Given exercise: Which lines below hold the word "scene"? Copy all of them.

Data shown:
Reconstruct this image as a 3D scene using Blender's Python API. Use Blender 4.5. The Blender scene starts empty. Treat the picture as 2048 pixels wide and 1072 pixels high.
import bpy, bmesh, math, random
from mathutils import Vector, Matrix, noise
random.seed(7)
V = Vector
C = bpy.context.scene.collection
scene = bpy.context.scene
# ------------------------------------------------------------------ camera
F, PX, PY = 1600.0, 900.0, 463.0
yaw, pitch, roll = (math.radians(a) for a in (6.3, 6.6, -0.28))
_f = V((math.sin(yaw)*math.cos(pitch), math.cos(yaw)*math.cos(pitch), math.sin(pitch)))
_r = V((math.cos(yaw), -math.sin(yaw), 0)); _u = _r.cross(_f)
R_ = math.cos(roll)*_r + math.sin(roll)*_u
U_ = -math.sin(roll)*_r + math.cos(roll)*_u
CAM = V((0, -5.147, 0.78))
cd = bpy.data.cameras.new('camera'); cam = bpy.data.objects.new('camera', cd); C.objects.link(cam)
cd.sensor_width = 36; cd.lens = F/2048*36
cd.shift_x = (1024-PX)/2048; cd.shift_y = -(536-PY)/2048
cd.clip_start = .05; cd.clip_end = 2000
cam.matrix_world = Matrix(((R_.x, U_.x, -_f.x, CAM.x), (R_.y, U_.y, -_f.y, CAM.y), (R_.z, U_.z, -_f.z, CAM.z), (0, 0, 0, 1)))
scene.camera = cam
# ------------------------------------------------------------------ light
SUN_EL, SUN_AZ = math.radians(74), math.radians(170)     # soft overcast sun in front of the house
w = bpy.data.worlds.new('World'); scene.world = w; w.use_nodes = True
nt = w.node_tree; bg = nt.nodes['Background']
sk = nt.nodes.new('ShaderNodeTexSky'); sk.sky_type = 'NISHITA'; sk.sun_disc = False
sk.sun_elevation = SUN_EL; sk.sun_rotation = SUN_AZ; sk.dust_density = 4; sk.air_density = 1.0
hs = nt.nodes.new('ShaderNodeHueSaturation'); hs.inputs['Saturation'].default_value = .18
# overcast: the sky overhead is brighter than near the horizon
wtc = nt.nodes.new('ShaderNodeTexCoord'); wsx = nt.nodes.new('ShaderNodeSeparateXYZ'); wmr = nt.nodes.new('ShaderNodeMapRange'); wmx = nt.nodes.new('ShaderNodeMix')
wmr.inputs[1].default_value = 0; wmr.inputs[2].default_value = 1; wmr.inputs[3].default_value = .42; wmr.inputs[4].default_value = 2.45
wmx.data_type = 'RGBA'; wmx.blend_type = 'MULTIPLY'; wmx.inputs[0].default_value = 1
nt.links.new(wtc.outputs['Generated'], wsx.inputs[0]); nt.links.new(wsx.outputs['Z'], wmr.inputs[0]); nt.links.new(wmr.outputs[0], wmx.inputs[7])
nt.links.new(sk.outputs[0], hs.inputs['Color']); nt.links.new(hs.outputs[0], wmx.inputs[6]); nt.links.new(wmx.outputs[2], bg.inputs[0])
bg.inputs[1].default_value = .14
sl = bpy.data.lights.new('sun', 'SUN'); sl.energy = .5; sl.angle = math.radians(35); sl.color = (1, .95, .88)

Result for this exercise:
Reconstruct this image as a 3D scene using Blender's Python API. Use Blender 4.5. The Blender scene starts empty. Treat the picture as 2048 pixels wide and 1072 pixels high.
C = bpy.context.scene.collection
scene = bpy.context.scene
scene.camera = cam
w = bpy.data.worlds.new('World'); scene.world = w; w.use_nodes = True